Nevsun settles with Eritrean plaintiffs in relation to landmark Supreme Court of Canada case

Amnesty International Canada and International Commission of Jurists intervened in suit before SCC

Nevsun settles with Eritrean plaintiffs in relation to landmark Supreme Court of Canada case

Amnesty International has applauded the settlement between Nevsun Resources Ltd. and Eritrean plaintiffs who were found to have been subjected to forced labour in Nevsun’s Bisha mine in Eritrea.

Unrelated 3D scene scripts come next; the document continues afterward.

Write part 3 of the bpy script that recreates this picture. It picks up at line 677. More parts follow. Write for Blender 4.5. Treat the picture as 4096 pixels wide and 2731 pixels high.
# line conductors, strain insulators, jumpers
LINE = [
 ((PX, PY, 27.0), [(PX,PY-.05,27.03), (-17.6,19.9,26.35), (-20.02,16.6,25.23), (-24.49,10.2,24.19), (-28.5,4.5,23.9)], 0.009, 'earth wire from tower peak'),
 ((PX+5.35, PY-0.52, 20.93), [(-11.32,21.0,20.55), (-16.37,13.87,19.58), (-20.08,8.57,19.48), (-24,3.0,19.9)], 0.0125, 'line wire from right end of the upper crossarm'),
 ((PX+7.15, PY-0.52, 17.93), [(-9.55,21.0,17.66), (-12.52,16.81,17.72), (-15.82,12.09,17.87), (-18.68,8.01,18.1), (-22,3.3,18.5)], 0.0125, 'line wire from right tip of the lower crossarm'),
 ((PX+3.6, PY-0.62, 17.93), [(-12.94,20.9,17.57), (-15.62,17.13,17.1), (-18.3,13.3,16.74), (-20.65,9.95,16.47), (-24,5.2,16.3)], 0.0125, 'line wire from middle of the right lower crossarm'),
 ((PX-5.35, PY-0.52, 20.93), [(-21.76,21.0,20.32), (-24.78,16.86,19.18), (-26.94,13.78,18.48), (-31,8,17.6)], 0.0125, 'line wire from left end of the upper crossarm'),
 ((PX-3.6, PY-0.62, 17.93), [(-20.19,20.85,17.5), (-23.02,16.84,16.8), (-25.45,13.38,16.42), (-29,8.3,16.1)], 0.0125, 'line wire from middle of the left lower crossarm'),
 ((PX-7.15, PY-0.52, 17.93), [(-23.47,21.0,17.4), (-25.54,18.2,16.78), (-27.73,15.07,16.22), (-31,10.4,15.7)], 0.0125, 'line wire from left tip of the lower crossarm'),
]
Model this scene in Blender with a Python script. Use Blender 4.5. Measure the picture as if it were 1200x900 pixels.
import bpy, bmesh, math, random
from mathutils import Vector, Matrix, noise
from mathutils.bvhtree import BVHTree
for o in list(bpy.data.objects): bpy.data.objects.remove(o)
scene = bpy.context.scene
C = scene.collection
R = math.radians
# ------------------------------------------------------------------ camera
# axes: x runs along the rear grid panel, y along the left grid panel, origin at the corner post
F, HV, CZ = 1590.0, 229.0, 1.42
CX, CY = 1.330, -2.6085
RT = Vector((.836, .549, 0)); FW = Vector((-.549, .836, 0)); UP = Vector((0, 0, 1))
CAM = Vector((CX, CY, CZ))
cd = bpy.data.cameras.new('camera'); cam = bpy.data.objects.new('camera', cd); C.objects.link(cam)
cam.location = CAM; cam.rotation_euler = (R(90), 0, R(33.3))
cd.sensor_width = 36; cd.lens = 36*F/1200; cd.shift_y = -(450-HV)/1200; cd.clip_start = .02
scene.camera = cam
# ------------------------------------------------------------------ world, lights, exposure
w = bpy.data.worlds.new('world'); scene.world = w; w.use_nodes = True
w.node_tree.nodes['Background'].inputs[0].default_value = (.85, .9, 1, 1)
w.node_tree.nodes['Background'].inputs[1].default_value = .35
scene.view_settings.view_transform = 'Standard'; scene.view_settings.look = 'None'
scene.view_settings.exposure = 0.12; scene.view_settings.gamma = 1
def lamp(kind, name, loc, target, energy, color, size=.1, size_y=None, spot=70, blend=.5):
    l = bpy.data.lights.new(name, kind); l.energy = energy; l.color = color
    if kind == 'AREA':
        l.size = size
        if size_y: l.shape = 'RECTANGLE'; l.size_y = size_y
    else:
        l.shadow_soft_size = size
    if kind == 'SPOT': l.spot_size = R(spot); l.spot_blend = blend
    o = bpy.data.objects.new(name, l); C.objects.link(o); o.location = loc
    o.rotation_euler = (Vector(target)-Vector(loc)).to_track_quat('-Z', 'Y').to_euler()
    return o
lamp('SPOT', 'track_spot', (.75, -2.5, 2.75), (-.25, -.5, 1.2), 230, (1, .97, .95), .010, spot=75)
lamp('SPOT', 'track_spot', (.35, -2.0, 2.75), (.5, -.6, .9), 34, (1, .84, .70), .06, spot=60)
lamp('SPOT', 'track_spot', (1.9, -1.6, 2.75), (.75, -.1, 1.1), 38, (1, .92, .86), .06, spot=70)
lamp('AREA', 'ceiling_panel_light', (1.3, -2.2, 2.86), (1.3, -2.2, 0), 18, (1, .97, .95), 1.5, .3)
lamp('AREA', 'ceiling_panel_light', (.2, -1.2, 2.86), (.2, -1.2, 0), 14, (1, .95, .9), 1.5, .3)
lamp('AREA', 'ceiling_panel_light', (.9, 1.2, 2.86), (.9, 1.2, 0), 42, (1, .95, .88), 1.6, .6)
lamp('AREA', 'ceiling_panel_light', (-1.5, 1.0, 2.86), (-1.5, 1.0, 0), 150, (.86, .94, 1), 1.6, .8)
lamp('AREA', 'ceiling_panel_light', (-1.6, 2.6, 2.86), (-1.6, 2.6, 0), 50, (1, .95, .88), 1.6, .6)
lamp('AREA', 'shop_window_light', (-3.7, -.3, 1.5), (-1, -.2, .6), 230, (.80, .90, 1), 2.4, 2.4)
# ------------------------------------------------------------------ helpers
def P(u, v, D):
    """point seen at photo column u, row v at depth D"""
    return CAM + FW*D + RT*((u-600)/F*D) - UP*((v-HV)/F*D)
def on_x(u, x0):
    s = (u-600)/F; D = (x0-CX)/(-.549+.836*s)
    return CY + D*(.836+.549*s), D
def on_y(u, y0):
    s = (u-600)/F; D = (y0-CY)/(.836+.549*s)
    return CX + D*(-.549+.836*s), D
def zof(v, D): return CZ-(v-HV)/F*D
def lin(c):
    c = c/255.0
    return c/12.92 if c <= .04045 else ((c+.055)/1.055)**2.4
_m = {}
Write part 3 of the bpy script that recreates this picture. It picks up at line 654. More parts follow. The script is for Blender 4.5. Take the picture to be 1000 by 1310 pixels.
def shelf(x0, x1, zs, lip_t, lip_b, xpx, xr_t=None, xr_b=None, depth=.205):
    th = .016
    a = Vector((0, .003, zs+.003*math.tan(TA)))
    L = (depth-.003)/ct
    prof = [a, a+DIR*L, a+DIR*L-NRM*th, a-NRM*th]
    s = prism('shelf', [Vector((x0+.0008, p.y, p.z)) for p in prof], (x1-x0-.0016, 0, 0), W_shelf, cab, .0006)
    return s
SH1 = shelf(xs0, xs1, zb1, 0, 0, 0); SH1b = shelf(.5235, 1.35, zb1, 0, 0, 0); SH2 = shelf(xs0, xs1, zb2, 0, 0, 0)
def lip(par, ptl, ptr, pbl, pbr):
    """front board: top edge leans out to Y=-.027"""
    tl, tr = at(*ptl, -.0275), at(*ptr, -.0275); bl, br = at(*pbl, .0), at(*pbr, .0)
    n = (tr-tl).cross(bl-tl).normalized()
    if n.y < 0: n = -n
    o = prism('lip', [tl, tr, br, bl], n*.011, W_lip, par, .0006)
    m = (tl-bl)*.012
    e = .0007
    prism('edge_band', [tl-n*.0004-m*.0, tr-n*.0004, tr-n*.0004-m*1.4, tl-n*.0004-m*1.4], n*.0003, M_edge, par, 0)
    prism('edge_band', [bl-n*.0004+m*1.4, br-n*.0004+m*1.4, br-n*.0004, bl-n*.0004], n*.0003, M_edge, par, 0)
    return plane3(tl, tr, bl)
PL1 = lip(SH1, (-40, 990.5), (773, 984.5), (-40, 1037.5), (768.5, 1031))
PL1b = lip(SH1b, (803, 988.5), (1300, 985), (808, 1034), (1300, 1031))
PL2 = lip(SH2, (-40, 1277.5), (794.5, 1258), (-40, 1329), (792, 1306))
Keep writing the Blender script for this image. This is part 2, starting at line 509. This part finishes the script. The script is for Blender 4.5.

The out-of-court settlement, which has terms that are confidential, arose from a claim initiated in November 2014 by former mine workers Gize Yebeyo Araya, Kesete Tekle Fshazion and Mihretab Yemane Tekle against Nevsun, a Vancouver-based mining company, before the Supreme Court of British Columbia. Nevsun was acquired by Zijin Mining Group Company in late 2018.

The plaintiffs alleged that Nevsun — through the Bisha Mine Share Company, its Eritrean subsidiary, and in complicity with the government and military of the State of Eritrea, a country in Eastern Africa — committed gross human rights violations such as slavery, forced labour, torture and crimes against humanity during the construction of its copper and gold mine in Eritrea. The plaintiffs based their claims for damages on private law torts and on breaches of peremptory norms of customary international law.

In Araya v. Nevsun Resources Ltd., 2016 BCSC 1856, the B.C. Supreme Court granted the plaintiffs’ representative action application and dismissed Nevsun’s applications, which raised the matters of appropriateness of the forum, the act of state doctrine, and the applicability of customary international law. In Araya v. Nevsun Resources Ltd., 2017 BCCA 401, the Court of Appeal for British Columbia dismissed the appeal. The case was then brought before the Supreme Court of Canada.

Amnesty International Canada and the International Commission of Jurists, represented by Paul Champ, Jennifer Klinck, François Larocque and Penelope Simons, acted as intervenors and raised arguments regarding the right to an effective remedy of victims of corporate human rights abuses pursuant to international law.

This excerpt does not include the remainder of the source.